Early Village-Based Society and Long-Term Cultural Evolution in the South-Central Andean Altiplano

Timothy McAndrews

PhD Thesis. 1998

The Formative Period in the south-central Andean antiplano is characterized by several social developments including permanent village life, early agriculture, new technologies (pottery and metal), and the emergence of more complex socio-political organization. The present research illuminates some of the processes behind these developments by investigating the Formative Period settlement systems of the Wankarani Complex in La Joya, Rio Kochi, and Belen regions in the department of Oruro, Bolivia. This project specifically focuses on reconstructing and explaining the emergence and organization of early village-based societies. The necessary data was obtained through regional survey, surface collection, and the limited test excavation.

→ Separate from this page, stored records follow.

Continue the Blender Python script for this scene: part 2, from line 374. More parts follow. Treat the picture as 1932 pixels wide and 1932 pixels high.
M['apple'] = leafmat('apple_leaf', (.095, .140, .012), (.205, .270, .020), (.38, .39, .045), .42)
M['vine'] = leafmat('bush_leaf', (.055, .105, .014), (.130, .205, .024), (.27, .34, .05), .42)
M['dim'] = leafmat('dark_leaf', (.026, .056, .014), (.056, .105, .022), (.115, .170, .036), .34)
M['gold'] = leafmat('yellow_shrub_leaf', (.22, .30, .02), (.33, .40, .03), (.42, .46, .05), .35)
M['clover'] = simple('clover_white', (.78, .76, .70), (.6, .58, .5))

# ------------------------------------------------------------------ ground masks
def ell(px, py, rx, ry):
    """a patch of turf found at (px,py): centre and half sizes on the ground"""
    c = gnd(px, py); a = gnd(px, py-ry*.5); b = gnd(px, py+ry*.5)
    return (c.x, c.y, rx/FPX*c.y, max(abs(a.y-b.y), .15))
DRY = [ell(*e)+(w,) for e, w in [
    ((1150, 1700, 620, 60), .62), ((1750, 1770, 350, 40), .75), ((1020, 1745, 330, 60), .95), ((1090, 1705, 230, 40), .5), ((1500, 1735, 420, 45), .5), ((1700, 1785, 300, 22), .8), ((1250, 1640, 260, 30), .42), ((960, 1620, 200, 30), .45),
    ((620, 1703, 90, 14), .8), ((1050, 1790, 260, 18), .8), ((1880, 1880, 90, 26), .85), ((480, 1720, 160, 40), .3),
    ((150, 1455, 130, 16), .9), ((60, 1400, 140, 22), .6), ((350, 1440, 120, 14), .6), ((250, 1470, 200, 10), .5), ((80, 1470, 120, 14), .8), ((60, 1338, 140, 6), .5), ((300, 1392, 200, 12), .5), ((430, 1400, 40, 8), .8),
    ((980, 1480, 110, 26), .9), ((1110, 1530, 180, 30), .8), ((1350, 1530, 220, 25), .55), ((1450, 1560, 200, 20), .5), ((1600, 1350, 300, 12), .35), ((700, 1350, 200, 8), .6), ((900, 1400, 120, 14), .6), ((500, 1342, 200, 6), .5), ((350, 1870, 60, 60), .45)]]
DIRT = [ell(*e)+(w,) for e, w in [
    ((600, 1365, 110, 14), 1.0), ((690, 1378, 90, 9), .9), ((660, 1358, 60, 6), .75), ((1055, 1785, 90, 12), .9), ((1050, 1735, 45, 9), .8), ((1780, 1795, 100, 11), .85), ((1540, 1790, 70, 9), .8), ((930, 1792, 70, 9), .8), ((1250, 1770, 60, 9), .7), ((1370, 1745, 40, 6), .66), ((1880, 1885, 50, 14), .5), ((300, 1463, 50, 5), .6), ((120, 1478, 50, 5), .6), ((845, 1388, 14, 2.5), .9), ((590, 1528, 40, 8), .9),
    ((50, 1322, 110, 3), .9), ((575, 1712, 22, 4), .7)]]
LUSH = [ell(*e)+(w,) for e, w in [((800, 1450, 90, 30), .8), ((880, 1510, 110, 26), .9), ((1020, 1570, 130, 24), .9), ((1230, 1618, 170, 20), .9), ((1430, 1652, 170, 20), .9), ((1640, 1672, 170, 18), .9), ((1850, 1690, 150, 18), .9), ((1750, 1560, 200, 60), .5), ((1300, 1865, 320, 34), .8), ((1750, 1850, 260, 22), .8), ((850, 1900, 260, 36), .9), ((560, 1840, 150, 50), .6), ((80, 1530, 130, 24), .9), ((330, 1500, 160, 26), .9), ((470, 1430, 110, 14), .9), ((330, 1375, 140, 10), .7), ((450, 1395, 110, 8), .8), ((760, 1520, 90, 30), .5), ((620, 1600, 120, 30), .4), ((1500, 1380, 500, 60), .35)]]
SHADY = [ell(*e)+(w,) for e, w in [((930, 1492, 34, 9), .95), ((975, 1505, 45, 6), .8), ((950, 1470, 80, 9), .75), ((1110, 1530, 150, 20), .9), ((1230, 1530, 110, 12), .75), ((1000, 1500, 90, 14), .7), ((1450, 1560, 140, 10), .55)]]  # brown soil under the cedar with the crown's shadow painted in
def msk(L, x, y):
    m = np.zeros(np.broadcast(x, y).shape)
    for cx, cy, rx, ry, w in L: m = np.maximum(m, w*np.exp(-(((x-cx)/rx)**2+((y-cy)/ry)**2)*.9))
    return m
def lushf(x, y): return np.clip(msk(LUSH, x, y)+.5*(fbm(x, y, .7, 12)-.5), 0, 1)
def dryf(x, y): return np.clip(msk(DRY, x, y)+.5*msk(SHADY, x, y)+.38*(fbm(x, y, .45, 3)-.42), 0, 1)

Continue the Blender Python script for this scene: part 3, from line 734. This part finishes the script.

This project contributes to the expanding comparative database on the Formative Period in the south-central Andes, and it offers comparative settlement pattern data for a time span of over 3500 years from the Formative through Inca times. Examining early village-based society in this long-term evolutionary framework provides insight into why early villages emerged in the first place, as well as an understanding on the socio-cultural trajectories that followed initial sedentarization. Finally, although this project focuses specifically on the south-central Andean antiplano, it hopes to contribute theoretically to our understanding of the emergence of early sedentary villages and subsequent socio-cultural developments cross-culturally.